Ils sont une trentaine de prisonniers dans deux centres pénitentiaires de Lima, San Pedro pour les hommes et Santa Monica pour les femmes, à confectionner ces chemises, vestes et pantalons au style "streetwear".
Thomas Jacob, un Breton âgé de 29 ans et passé par une école de commerce à Paris, est à l'origine de ce projet de réinsertion de ces détenus par la couture. La marque qu'il a lancée s'appelle "Pieta".
Il explique à l'AFP avoir eu "une révélation" en 2012 en accompagnant un ami qui donnait des cours de français dans la prison de San Pedro: "J'ai proposé aux autorités pénitentiaires de monter un atelier de confection de vêtements dans la prison en tant que projet professionnel", en faisant le pari que les détenus seraient intéressés par le fait de rentabiliser leur temps en prison.
On lui accorde alors l'accès à l'intérieur de la prison de San Pedro et il renonce à son travail pour Chanel - la marque de luxe interrogée par l'AFP souligne avoir collaboré avec Thomas Jacob "sur quelques missions ponctuelles".
Un an plus tard, le projet aboutit à un produit "de haute qualité et compétitif" réalisé par les détenus, raconte le jeune entrepreneur.
"Pieta" s'inspire d'une sculpture de Michel-Ange qui "représente la dernière étape avant la résurrection, une renaissance de l'homme qui ne se rend pas.
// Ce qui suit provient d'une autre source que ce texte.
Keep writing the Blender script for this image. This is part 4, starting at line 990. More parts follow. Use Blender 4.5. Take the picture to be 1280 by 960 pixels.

C'est l'espoir des prisonniers", explique le Français, qui se dit "inspiré par la prison, le côté obscur de l'être humain".
Lui se charge du design et les détenus de la confection des vêtements.
"L'idée, c'est que tout soit fait en prison", souligne Thomas Jacob, tandis qu'un groupe de détenus présente la collection 2016, qui sera vendue sur internet.
- 'Fiers et utiles' -
Les coupes et le design des vêtements, fabriqués avec "du coton organique et des matériaux naturels" s'inspirent notamment du constructivisme russe et de motifs industriels ou rappelant l'univers carcéral: usines, cadenas, hauts-parleurs, machines à coudre... tandis que le logo de "Pieta" représente des barreaux de prison.
La marque s'écoule depuis 2013 à New York et à Paris. En moyenne, 100 t-shirts sont produits par semaine et près de 13.000 ont été commandés par des clients en trois ans, indique le jeune créateur.
"Il y a une bonne ambiance entre les détenus et Thomas a su gagner notre estime. Il nous laisse prendre des décisions. On apprécie beaucoup ça", confie Santos Arce Ramos, 46 ans, chargé de la découpe des toiles et qui purge une peine de prison de 18 ans pour vol aggravé.
"C'est comme un puzzle", ajoute-t-il à mesure qu'il découpe les modèles sur une table rustique dans le "laboratoire", un atelier de 50m2 situé au sein du "pavillon industriel", une zone de la prison qui s'appelait déjà ainsi avant le lancement de l'atelier de confection.
Ce secteur fut, il y a trente ans, le théâtre d'une mutinerie parmi les plus grandes d'Amérique latine - plus d'une centaine de prisonniers de la guérilla maoïste du Sentier Lumineux perdirent la vie au cours d'affrontements avec la police.
On y trouve désormais une demi-douzaine de machines à coudre et deux tables improvisées pour assembler les vêtements avec le matériel que leur apporte Thomas deux fois par semaine.
Les prisonniers reçoivent chacun un pourcentage des ventes, ce qui leur permet d'aider leurs familles, raconte à l'AFP Carlos Uribe, 67 ans, le responsable des imprimés. Il a déjà purgé 12 des 15 années de prison qu'il s'est vu infliger pour trafic de drogue après la découverte de quatre tonnes de drogue dans son bateau.
"Nous avons besoin de gens comme Thomas qui misent sur nous. Nous sommes une main d'oeuvre potentielle. Travailler nous aide à nous sentir fiers et utiles et à envoyer de l'argent à nos familles. On n'est pas improductifs", dit-il.